On a campus that made such an uproar in the midst of the university's connection to Nike, a company notorious for employing workers in sweatshops, there's no doubt that many students were celebrating when the UW bookstore announced they will be selling a new socially conscious clothing line. But before you rush out and drop some hard-earned cash on that brand new T-shirt, let's take a step backward and figure out exactly what ""socially conscious"" clothing means.
Alta Gracia, a new company named after the Dominican village it where it is located, produces its university-licensed products in a factory that pays each worker what they deem a ""living wage."" This means these workers make over three times the local minimum wage, enough to afford food, school and health-care costs. They claim this offers their 130 employees a helping hand out of poverty.
This seems like a huge victory for workers' rights, but in reality Alta Gracia is nothing more than an economic experiment. Although they claim to offer their clothing at competitive prices, the University Book Store will sell a sweatshirt for $34.99, and a T-shirt for $15.99. This may be on par with Nike or Under Armour gear, but I for one will have a hard time justifying spending that much on a shirt when the $9.99 bins are only a few feet away. I could be alone, but I suspect many cheapskate college students will find it difficult to put their ideals before their bank accounts.
What really matters then, for the sake of benefitting the workers, is whether the brand will be successful in the long term. Although they have contracts with over 400 schools across the country, the question remains: Are American consumers really willing to pay a premium price to support the producers' generous wages and benefits? Marketing will either make or break the company's future, but there's a lot riding on an economic turnaround as well. And unfortunately, if the factory fails, the ideals it's built on die along with it.
Although it's an unpopular stance, many economists say sweatshops are a crucial aspect of economic development. Famous economist Jeffrey Sachs has supported the view, and Nicholas Kristof, a champion of human rights, has said the problem ""is not that sweatshops exploit too many workers, it's that they don't exploit enough."" For many countries around the world, such as Hong Kong, Singapore and South Korea, sweatshop labor led directly from third-world poverty to world-leader status. Even the United States went through its own sweatshop phase before guaranteeing certain workers' rights.

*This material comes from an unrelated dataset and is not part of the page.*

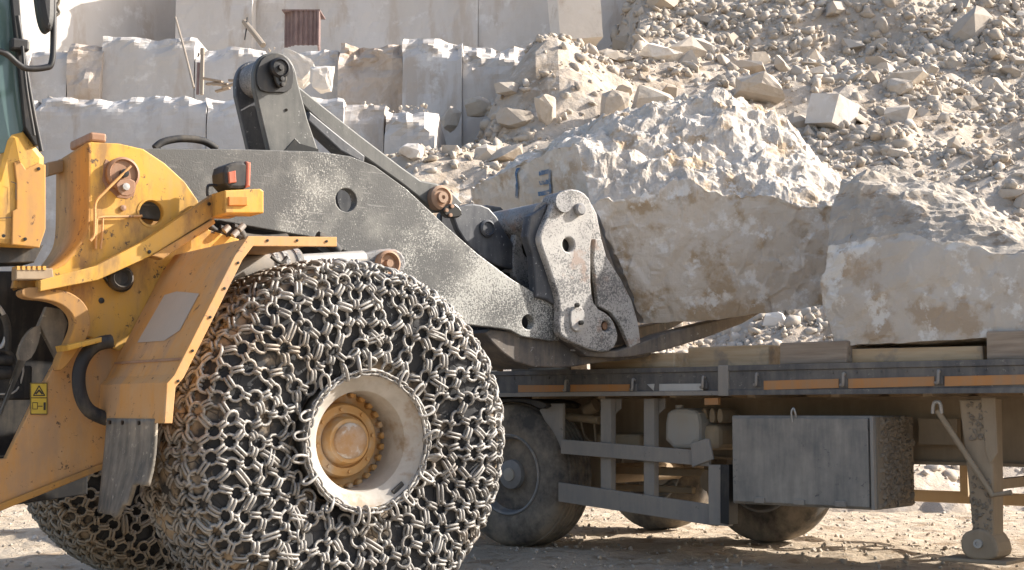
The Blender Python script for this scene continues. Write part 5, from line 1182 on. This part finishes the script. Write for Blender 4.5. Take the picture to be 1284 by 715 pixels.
# ================================================================== MARBLE BLOCKS
def stone_block(name, C8, res, face_fn, mats, label, topz=None):
    """C8 = bottom FL,FR,BR,BL then top FL,FR,BR,BL (world); topz(x, y) gives the height of the broken top"""
    C8 = [Vector(c) for c in C8]; n = res; idx = {}; bm = bmesh.new(); org = sum(C8, Vector()) / 8; org.z = min(c.z for c in C8)
    def pos(i, j, k):
        x, y, z = i / n[0], j / n[1], k / n[2]
        b = C8[0].lerp(C8[1], x).lerp(C8[3].lerp(C8[2], x), y); t = C8[4].lerp(C8[5], x).lerp(C8[7].lerp(C8[6], x), y)
        if topz: t.z = topz(x, y)
        return b.lerp(t, z)
    def vert(i, j, k):
        if (i, j, k) not in idx:
            p = pos(i, j, k); idx[(i, j, k)] = bm.verts.new(p + face_fn(p, i / n[0], j / n[1], k / n[2]) - org)
        return idx[(i, j, k)]
    def face(q, mi):
        f = bm.faces.new([vert(*a) for a in q]); f.material_index = mi
    for i in range(n[0]):
        for k in range(n[2]):
            face([(i, 0, k), (i + 1, 0, k), (i + 1, 0, k + 1), (i, 0, k + 1)], 0); face([(i, n[1], k), (i, n[1], k + 1), (i + 1, n[1], k + 1), (i + 1, n[1], k)], 1)
        for j in range(n[1]):
            face([(i, j, 0), (i, j + 1, 0), (i + 1, j + 1, 0), (i + 1, j, 0)], 0); face([(i, j, n[2]), (i + 1, j, n[2]), (i + 1, j + 1, n[2]), (i, j + 1, n[2])], 1)
    for j in range(n[1]):
        for k in range(n[2]):
            face([(0, j, k), (0, j, k + 1), (0, j + 1, k + 1), (0, j + 1, k)], 2); face([(n[0], j, k), (n[0], j + 1, k), (n[0], j + 1, k + 1), (n[0], j, k + 1)], 1)
    bm.normal_update()
    me = bpy.data.meshes.new(name); bm.to_mesh(me); bm.free()
    for m_ in mats: me.materials.append(M[m_])
    o = bpy.data.objects.new(name, me); col.objects.link(o); o.location = org
    return tag(o, label, 'stone block')
def rgh(p, f, a): return Vector((fbm(p * f + Vector((11, 0, 0)), 5), fbm(p * f + Vector((0, 17, 0)), 5), fbm(p * f + Vector((0, 0, 23)), 5))) * a
def table(xs, ys, Z):
    Z = np.array(Z)
    return lambda x, y: float(np.interp(y, ys, [np.interp(x, xs, Z[:, k]) for k in range(len(ys))]))
def facet(p, f, seed):
    q = p * f + Vector((seed, seed * .7, seed * 1.3)); dd_, pp_ = noise.voronoi(q); c = pp_[0]; g_ = noise.cell_vector(c * 41.7 + Vector((.37, .11, .73))) - Vector((.5, .5, .5))
    return (g_.z * .6 + (q - c).dot(g_) * 1.6) * sstep(0, .22, dd_[1] - dd_[0])
def chips(p):     # broken stone: facets of several sizes
    w3 = noise.voronoi(p * 17 + Vector((7, 2, 9)))[0]
    return .085 * facet(p, 1.8, 3) + .045 * facet(p, 4.5, 8) + .02 * facet(p, 11.0, 15) + .035 * fbm(p * 8, 5) - .02 * w3[0] + .05 * fbm(p * 3, 4)
# carried block: FL = near left edge behind the coupler, FR = right end, BL = far left
CA = [at(806, 408, 9.95), at(1080, 380, 9.72), at(1110, 330, 11.6), at(640, 372, 11.45),
      at(742, 250, 9.78), at(1080, 268, 9.62), at(1075, 128, 11.5), at(588, 236, 11.3)]
zA = table([0, .12, .35, .6, .8, .92, 1], [0, .13, .5, 1.0],
   [(2.43, 2.87, 2.83, 2.73), (2.45, 2.78, 2.99, 2.92), (2.43, 2.68, 3.20, 3.26), (2.41, 2.64, 3.36, 3.50), (2.39, 2.56, 3.06, 3.16), (2.37, 2.46, 2.72, 2.78), (2.34, 2.38, 2.48, 2.5)])
def dA(p, x, y, z):
    top = sstep(.9, 1.0, z); d = rgh(p, 1.1, .03) + rgh(p, 7, .007)
    endf = sstep(0.0, .06, x)            # the sawn end stays flat, its edges are chipped
    if x < .001:
        nb = sstep(.82, 1, z) + sstep(.1, 0, y); d += Vector((-.84, -.54, 0)) * (.035 * facet(p, 2.5, 6) + .015 * facet(p, 8, 2)) - Vector((-.84, -.54, 0)) * .05 * nb * abs(fbm(p * 4, 3))
    edge = max(top, sstep(.9, 1, x), sstep(.85, 1, y)) * endf
    d += rgh(p, 2.4, .05) * edge + rgh(p, 9, .018) * edge * (.5 if y < .02 else 1)
    if z > .999: d.z += (chips(p) + .03) * min(1, .75 + 3 * y) * max(endf, .4) + (.05 * fbm(p * 1.7, 4) if y < .06 else 0)
    if x > .999: d.x += chips(p) * sstep(0, .3, y)
    if y < .001: d.y += .05 * facet(p, 2.2, 4) + .02 * facet(p, 7, 9)
    return d
ba = stone_block('marble_block', CA, (130, 110, 44), dA, ['block_sawn', 'block_rough', 'block_end'], 'huge rough topped marble block marked 3 in blue, held on the loader forks', zA)
# block standing on the trailer
def tw_(t, n, z): return TO + Matrix.Rotation(TA, 3, 'Z') @ Vector((t, n, z))
tl0 = TF.p(1030, 432, .10)[0]; zb = TF.p(1060, 431, .10)[1]; zt_l = TF.p(1040, 300, .10)[1]; zt_r = TF.p(1284, 330, .10)[1]
CB = [tw_(tl0 + .07, .13, zb), tw_(tl0 + 2.6, .10, zb), tw_(tl0 + 2.7, 1.5, zb), tw_(tl0 + .1, 1.5, zb),
      tw_(tl0 + .03, .12, zt_l), tw_(tl0 + 2.6, .12, zt_r - .1), tw_(tl0 + 2.7, 1.4, zt_r), tw_(tl0 + .12, 1.4, zt_l)]
zB = table([0, .06, .2, .45, 1], [0, .15, .4, 1.0], [(zt_l - .04, zt_l + .32, zt_l + .50, zt_l + .3), (zt_l - .02, zt_l + .36, zt_l + .54, zt_l + .3), (zt_l + .02, zt_l + .24, zt_l + .36, zt_l + .2), (zt_r + .06, zt_r + .15, zt_r + .17, zt_r + .02), (zt_r - .1, zt_r - .02, zt_r - .05, zt_r - .2)])
def dB(p, x, y, z):
    top = sstep(.9, 1, z); d = rgh(p, 1.0, .025) + rgh(p, 6, .006)
    e = max(top, sstep(.8, 1, y), sstep(.95, 1, x)); d += rgh(p, 2.2, .04) * e + rgh(p, 8, .014) * e
    if z > .999:
        q = p.z * 13 + 1.2 * fbm(p * 1.5, 3); d.z += (.5 * chips(Vector((p.x, p.y, p.z * 2)))) * min(1, .3 + 5 * y) + .02 * (math.floor(q) - q + .5) * min(1, 6 * y)
    if x < .06: d += rgh(p, 3.5, .03); d -= Vector((.766, -.643, 0)) * (.06 * math.sin(math.pi * min(1, z * 1.15)))
    if y < .001: d.y += .05 * facet(p, 1.7, 14) + .025 * facet(p, 6, 19)
    return d
stone_block('marble_block', CB, (130, 70, 40), dB, ['block_b_face', 'block_b_rough', 'block_b_rough'], 'pale marble block with half-shaded broken top standing on the trailer deck', zB)
# painted number on the carried block's end face (x = 0 side), thin paint strokes lying on the stone
def endpt(px, py):
    a, b, c = CA[0], CA[3], CA[4]; nrm = (b - a).cross(c - a).normalized()
    if nrm.dot(CAM - a) < 0: nrm = -nrm
    d = ray(px, py); t = (a - CAM).dot(nrm) / d.dot(nrm); return CAM + d * t, nrm
def stroke(pts, wpx, name):
    q = spline([endpt(x, y)[0] for x, y in pts], 5); nrm = endpt(*pts[0])[1]; m = MB(); vs = []
    for i, p in enumerate(q):
        d = (q[min(i + 1, len(q) - 1)] - q[max(i - 1, 0)]).normalized(); s_ = nrm.cross(d) * (wpx / 2 * 11 / FPX * (1 + .15 * noise.noise(p * 30)))
        vs += [p + s_ + nrm * .045 - ba.location, p - s_ + nrm * .045 - ba.location]
    m.add(vs, [(2 * i, 2 * i + 1, 2 * i + 3, 2 * i + 2) for i in range(len(q) - 1)])
    o = m.build(name, 'blue', ba)
    # press the paint onto the rough stone
    sw = o.modifiers.new('w', 'SHRINKWRAP'); sw.target = ba; sw.offset = .010; sw.wrap_method = 'PROJECT'; sw.use_negative_direction = True; sw.use_positive_direction = True; sw.wrap_mode = 'ABOVE_SURFACE'; return o
for seg_ in ([(661, 225), (667, 223), (673, 222)], [(673, 221), (675, 228), (675, 234)], [(663, 236), (669, 235), (675, 234)], [(675, 233), (677, 240), (677, 247)], [(663, 249), (670, 248), (677, 246)]): stroke(seg_, 5.0, 'painted_number')
stroke([(633, 218), (637, 234), (639, 252)], 4.4, 'painted_line')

On a smaller scale, a job in such a factory can be a huge leg up for individuals as well. In many countries, the opportunities are much more limited than we realize, especially for women. To support their families, one often must labor at back-breaking agricultural jobs in the hot sun for only a few cents a day. In countries like India, it is not uncommon for a family to sell their children into child labor or the sex trade market because they can't afford to feed them.
It's not surprising, then, that sweatshop labor often seems like a paradise. Just $2 a day may seem an abhorrent inequality to you, but millions around the world will line up outside garment factories for the chance to finally afford food and minimum health care, and earn twice what they are used to in a much safer working environment than sex trafficking. This type of factory will bring about economic benefit as well, but we're looking at a time span of a few generations instead of all at once.
We can argue about human rights and economic opportunity until we're blue in the face, but ultimately our wallets will do the talking. So the next time you're in the market for a new Bucky sweatshirt, think carefully about your choice. If you want to show the world that one factory in the Dominican Republic can become a sustainable model for socially-conscious business practices, go for it. But there's no reason to feel guilty if you decide to save a few bucks, either.